Ero fermo ad un semaforo quando mi trovai ad osservare questo avvenimento.Lui uno dei tanti Lustrabotas (lustrascarpe) che si possono incontrare lungo i marciapiedi di La Paz, lei una piccola bambina desiderosa di far brillare le sue scarpette.

Solitamente i lustrascarpe sono uomini senza volto, indossano un passamontagna per nascondere un’identità che li renderebbe vulnerabili perché considerati gli ultimi nella società boliviana, perennemente sottomessi.
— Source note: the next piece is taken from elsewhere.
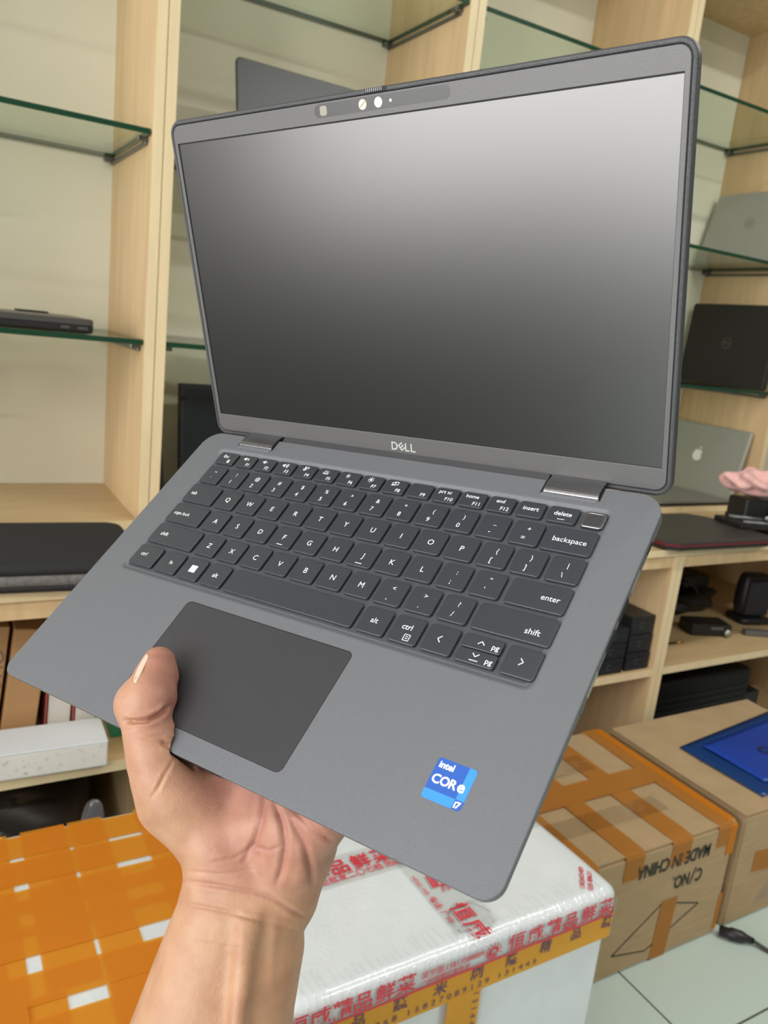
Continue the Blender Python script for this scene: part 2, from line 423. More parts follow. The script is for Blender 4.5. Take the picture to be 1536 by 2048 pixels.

Lui invece vive la sua condizione a volto scoperto, mostrando i segni del tempo scolpiti sul viso. Le sue mani sono ruvide testimoni di freddi subiti da chissà quanti inverni, che a 4000 metri non risparmiano proprio nessuno.
Il suo lavoro è veloce e preciso, non importa se la piccola cliente non supera i 6 anni di età, lui è li chinato a fare del proprio meglio affinché quelle scarpette brillino.
A lavoro finito, si poggia sul muro e mostra un sorriso paterno, il più bel sorriso di sempre. Lui, il volto di un’umanità che non si arrende, che decide di lottare contro il pregiudizio di chi molto spesso è cliente abituale, decide di farlo senza indossare una maschera, perché forse è lui il primo che non deve ghettizzarsi e umiliarsi di fronte all’ignoranza.
Forse sarà una delle poche occasioni che avrà di guardare negli occhi la sua cliente, questa volta non si dovrà sforzare di osservarla dal basso verso l’alto. Questa volta uno sguardo tra pari.
Ed io mi sento quasi privilegiato nel vivere questo quadro in movimento.

Che tutti noi possiamo sempre avere il coraggio di porci alla stessa altezza del nostro interlocutore e la forza di inginocchiarci se lui non ci può guardare negli occhi.